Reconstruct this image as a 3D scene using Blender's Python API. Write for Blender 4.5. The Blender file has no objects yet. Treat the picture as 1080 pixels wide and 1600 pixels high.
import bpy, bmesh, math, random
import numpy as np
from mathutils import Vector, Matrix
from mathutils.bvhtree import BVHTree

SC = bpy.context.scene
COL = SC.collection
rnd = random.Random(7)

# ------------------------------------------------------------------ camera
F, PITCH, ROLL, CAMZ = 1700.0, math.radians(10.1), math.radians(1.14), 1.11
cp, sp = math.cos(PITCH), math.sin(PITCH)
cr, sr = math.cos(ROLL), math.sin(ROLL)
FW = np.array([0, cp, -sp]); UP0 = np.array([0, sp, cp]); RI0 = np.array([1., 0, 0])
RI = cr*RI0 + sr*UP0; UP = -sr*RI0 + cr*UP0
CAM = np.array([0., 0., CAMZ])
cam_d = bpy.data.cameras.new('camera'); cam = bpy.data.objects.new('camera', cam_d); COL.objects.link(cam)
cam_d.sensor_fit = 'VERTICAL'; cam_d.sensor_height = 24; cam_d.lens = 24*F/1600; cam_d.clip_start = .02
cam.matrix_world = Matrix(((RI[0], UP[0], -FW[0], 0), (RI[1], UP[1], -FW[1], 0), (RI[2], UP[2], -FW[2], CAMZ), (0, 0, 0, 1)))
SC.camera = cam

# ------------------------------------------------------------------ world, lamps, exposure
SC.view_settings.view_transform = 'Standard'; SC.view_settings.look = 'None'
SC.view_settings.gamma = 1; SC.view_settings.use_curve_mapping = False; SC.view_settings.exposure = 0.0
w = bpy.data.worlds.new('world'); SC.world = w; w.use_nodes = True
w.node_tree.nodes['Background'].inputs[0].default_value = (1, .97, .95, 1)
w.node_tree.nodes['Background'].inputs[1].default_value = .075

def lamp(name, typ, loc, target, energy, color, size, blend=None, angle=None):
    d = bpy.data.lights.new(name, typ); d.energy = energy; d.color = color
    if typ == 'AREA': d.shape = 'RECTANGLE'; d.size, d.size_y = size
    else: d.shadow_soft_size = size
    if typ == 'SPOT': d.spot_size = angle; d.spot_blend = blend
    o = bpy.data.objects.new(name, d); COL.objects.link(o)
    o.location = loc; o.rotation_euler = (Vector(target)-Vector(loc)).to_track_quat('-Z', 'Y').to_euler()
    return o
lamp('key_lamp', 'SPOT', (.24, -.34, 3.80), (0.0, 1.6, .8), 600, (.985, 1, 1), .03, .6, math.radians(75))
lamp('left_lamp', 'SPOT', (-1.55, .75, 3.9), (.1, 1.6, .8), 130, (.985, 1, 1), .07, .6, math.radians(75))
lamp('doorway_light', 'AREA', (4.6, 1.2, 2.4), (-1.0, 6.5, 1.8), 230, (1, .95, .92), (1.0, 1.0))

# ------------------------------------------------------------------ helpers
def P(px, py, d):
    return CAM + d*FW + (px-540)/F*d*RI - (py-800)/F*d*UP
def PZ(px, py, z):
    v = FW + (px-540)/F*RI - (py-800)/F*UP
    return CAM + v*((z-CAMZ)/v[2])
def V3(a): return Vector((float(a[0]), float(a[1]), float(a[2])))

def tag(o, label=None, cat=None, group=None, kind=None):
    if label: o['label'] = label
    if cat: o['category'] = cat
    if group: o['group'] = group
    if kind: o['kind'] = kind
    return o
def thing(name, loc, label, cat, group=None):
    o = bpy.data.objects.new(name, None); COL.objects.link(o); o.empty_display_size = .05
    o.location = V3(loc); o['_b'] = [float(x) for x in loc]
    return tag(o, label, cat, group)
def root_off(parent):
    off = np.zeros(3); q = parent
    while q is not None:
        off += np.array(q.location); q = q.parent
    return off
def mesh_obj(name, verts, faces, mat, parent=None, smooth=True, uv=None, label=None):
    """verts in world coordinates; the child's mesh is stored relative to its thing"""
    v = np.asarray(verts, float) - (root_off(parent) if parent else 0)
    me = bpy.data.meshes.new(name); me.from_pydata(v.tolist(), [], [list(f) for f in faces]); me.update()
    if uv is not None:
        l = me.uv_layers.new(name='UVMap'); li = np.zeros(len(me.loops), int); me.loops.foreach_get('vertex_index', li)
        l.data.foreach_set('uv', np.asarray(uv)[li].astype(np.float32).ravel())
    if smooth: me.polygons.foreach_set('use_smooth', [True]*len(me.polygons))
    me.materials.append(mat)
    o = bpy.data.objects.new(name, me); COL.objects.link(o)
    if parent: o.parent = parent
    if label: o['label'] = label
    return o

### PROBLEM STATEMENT
Extract every line above exactly as it stands.

### PROBLEM SOLUTION
Reconstruct this image as a 3D scene using Blender's Python API. Write for Blender 4.5. The Blender file has no objects yet. Treat the picture as 1080 pixels wide and 1600 pixels high.
import bpy, bmesh, math, random
import numpy as np
from mathutils import Vector, Matrix
from mathutils.bvhtree import BVHTree

SC = bpy.context.scene
COL = SC.collection
rnd = random.Random(7)

# ------------------------------------------------------------------ camera
F, PITCH, ROLL, CAMZ = 1700.0, math.radians(10.1), math.radians(1.14), 1.11
cp, sp = math.cos(PITCH), math.sin(PITCH)
cr, sr = math.cos(ROLL), math.sin(ROLL)
FW = np.array([0, cp, -sp]); UP0 = np.array([0, sp, cp]); RI0 = np.array([1., 0, 0])
RI = cr*RI0 + sr*UP0; UP = -sr*RI0 + cr*UP0
CAM = np.array([0., 0., CAMZ])
cam_d = bpy.data.cameras.new('camera'); cam = bpy.data.objects.new('camera', cam_d); COL.objects.link(cam)
cam_d.sensor_fit = 'VERTICAL'; cam_d.sensor_height = 24; cam_d.lens = 24*F/1600; cam_d.clip_start = .02
cam.matrix_world = Matrix(((RI[0], UP[0], -FW[0], 0), (RI[1], UP[1], -FW[1], 0), (RI[2], UP[2], -FW[2], CAMZ), (0, 0, 0, 1)))
SC.camera = cam

# ------------------------------------------------------------------ world, lamps, exposure
SC.view_settings.view_transform = 'Standard'; SC.view_settings.look = 'None'
SC.view_settings.gamma = 1; SC.view_settings.use_curve_mapping = False; SC.view_settings.exposure = 0.0
w = bpy.data.worlds.new('world'); SC.world = w; w.use_nodes = True
w.node_tree.nodes['Background'].inputs[0].default_value = (1, .97, .95, 1)
w.node_tree.nodes['Background'].inputs[1].default_value = .075

def lamp(name, typ, loc, target, energy, color, size, blend=None, angle=None):
    d = bpy.data.lights.new(name, typ); d.energy = energy; d.color = color
    if typ == 'AREA': d.shape = 'RECTANGLE'; d.size, d.size_y = size
    else: d.shadow_soft_size = size
    if typ == 'SPOT': d.spot_size = angle; d.spot_blend = blend
    o = bpy.data.objects.new(name, d); COL.objects.link(o)
    o.location = loc; o.rotation_euler = (Vector(target)-Vector(loc)).to_track_quat('-Z', 'Y').to_euler()
    return o
lamp('key_lamp', 'SPOT', (.24, -.34, 3.80), (0.0, 1.6, .8), 600, (.985, 1, 1), .03, .6, math.radians(75))
lamp('left_lamp', 'SPOT', (-1.55, .75, 3.9), (.1, 1.6, .8), 130, (.985, 1, 1), .07, .6, math.radians(75))
lamp('doorway_light', 'AREA', (4.6, 1.2, 2.4), (-1.0, 6.5, 1.8), 230, (1, .95, .92), (1.0, 1.0))

# ------------------------------------------------------------------ helpers
def P(px, py, d):
    return CAM + d*FW + (px-540)/F*d*RI - (py-800)/F*d*UP
def PZ(px, py, z):
    v = FW + (px-540)/F*RI - (py-800)/F*UP
    return CAM + v*((z-CAMZ)/v[2])
def V3(a): return Vector((float(a[0]), float(a[1]), float(a[2])))

def tag(o, label=None, cat=None, group=None, kind=None):
    if label: o['label'] = label
    if cat: o['category'] = cat
    if group: o['group'] = group
    if kind: o['kind'] = kind
    return o
def thing(name, loc, label, cat, group=None):
    o = bpy.data.objects.new(name, None); COL.objects.link(o); o.empty_display_size = .05
    o.location = V3(loc); o['_b'] = [float(x) for x in loc]
    return tag(o, label, cat, group)
def root_off(parent):
    off = np.zeros(3); q = parent
    while q is not None:
        off += np.array(q.location); q = q.parent
    return off
def mesh_obj(name, verts, faces, mat, parent=None, smooth=True, uv=None, label=None):
    """verts in world coordinates; the child's mesh is stored relative to its thing"""
    v = np.asarray(verts, float) - (root_off(parent) if parent else 0)
    me = bpy.data.meshes.new(name); me.from_pydata(v.tolist(), [], [list(f) for f in faces]); me.update()
    if uv is not None:
        l = me.uv_layers.new(name='UVMap'); li = np.zeros(len(me.loops), int); me.loops.foreach_get('vertex_index', li)
        l.data.foreach_set('uv', np.asarray(uv)[li].astype(np.float32).ravel())
    if smooth: me.polygons.foreach_set('use_smooth', [True]*len(me.polygons))
    me.materials.append(mat)
    o = bpy.data.objects.new(name, me); COL.objects.link(o)
    if parent: o.parent = parent
    if label: o['label'] = label
    return o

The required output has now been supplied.